TASK DIRECTIONS
Reproduce, character for character, the entries from their opening line through the line with "COL = scn.collection".

Rows from a 3D scene dataset:
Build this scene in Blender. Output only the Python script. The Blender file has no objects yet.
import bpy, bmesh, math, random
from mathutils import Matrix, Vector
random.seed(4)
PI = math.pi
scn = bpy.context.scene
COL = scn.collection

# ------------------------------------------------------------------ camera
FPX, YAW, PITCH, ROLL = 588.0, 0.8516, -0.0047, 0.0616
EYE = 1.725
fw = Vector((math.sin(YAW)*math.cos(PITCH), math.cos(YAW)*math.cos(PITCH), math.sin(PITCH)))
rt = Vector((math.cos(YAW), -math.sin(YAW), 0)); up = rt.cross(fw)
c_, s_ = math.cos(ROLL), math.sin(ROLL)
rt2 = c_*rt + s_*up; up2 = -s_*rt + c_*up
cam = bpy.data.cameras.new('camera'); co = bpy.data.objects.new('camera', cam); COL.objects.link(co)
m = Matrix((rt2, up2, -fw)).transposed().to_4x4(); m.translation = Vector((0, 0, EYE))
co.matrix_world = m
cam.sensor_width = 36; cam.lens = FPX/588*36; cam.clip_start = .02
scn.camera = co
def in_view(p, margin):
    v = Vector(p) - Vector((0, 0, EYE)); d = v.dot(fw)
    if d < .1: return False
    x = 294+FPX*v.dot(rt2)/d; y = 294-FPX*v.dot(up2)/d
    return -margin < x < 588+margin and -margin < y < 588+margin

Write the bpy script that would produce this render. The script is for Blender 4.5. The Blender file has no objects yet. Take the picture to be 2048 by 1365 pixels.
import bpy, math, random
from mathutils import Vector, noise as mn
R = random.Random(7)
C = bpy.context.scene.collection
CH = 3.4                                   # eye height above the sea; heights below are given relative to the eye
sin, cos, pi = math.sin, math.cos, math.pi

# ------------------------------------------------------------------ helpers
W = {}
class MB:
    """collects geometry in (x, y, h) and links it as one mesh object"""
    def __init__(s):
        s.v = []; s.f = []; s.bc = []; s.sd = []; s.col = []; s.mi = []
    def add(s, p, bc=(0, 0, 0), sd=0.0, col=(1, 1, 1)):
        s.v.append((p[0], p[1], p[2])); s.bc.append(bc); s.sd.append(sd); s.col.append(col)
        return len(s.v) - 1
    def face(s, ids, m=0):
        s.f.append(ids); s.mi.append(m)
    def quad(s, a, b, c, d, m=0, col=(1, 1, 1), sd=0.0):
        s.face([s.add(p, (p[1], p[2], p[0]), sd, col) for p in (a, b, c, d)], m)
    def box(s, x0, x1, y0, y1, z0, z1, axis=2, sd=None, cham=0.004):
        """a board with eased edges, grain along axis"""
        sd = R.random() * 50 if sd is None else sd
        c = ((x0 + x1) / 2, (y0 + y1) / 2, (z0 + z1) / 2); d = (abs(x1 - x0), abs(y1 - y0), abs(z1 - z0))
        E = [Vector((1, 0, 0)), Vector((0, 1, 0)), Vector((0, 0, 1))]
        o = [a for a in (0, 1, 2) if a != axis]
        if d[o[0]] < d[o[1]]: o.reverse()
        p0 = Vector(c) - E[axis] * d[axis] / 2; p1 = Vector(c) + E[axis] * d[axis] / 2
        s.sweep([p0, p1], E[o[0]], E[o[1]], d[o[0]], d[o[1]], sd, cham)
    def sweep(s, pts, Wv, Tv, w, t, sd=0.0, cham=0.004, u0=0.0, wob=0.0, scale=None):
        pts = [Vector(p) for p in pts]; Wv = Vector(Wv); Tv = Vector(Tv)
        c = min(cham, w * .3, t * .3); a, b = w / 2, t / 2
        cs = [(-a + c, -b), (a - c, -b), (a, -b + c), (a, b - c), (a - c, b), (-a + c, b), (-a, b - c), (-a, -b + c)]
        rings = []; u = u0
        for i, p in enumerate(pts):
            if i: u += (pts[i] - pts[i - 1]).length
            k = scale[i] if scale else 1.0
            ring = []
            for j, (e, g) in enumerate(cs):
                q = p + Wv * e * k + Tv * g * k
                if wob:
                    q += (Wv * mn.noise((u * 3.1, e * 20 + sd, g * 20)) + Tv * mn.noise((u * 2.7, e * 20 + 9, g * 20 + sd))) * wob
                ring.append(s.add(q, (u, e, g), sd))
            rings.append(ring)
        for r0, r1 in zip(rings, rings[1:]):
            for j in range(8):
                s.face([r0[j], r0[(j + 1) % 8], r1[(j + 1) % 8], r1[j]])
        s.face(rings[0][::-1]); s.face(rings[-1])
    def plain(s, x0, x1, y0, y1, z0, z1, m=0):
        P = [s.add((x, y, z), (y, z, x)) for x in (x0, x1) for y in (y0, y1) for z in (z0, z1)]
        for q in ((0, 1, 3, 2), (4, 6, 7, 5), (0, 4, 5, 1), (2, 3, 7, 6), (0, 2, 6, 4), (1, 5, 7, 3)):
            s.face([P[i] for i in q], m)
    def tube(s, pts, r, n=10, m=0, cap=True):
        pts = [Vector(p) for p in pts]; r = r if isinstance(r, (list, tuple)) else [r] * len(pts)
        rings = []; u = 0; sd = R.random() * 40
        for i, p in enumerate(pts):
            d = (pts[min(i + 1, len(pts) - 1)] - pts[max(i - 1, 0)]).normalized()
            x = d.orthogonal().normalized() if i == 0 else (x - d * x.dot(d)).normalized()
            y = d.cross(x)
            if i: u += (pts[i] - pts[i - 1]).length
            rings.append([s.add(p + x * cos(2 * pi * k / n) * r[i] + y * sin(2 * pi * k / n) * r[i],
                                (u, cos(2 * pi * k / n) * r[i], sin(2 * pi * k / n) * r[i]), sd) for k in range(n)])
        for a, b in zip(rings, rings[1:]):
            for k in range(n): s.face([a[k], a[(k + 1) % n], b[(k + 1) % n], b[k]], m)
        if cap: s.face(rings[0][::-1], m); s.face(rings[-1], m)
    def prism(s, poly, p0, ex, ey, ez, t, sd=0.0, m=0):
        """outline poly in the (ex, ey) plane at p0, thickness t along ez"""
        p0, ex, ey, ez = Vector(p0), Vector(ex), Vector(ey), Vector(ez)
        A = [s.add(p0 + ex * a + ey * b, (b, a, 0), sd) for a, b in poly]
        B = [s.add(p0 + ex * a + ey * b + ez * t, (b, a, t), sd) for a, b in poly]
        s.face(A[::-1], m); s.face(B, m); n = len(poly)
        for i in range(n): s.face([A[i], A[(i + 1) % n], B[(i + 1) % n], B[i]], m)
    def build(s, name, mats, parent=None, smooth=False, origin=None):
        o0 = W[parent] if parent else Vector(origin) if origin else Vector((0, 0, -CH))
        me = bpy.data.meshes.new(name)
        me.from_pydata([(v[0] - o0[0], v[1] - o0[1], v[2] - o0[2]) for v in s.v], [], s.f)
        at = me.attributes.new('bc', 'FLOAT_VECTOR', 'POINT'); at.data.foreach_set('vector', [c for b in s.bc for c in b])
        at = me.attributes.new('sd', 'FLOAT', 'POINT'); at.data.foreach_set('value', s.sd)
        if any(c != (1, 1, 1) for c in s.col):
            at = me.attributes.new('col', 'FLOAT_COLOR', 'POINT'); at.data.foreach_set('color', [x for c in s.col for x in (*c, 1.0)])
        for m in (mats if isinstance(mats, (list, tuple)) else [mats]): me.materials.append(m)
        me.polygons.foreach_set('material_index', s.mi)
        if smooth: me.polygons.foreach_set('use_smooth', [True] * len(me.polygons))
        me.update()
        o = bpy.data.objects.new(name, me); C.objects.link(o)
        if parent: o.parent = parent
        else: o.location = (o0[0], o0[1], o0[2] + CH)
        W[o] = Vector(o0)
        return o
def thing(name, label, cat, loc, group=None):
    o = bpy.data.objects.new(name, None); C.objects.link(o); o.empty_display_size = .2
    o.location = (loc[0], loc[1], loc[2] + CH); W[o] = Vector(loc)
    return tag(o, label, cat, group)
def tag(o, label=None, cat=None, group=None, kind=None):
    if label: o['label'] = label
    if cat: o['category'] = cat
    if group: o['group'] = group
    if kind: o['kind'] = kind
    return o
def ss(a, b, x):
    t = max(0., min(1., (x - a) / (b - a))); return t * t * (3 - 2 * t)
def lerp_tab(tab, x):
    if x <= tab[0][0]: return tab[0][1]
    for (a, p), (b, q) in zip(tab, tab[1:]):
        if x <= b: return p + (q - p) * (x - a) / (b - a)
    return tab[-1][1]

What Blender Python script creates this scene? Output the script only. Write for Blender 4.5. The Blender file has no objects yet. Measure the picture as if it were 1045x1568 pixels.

SOLUTION TO THIS EXERCISE
Build this scene in Blender. Output only the Python script. The Blender file has no objects yet.
import bpy, bmesh, math, random
from mathutils import Matrix, Vector
random.seed(4)
PI = math.pi
scn = bpy.context.scene
COL = scn.collection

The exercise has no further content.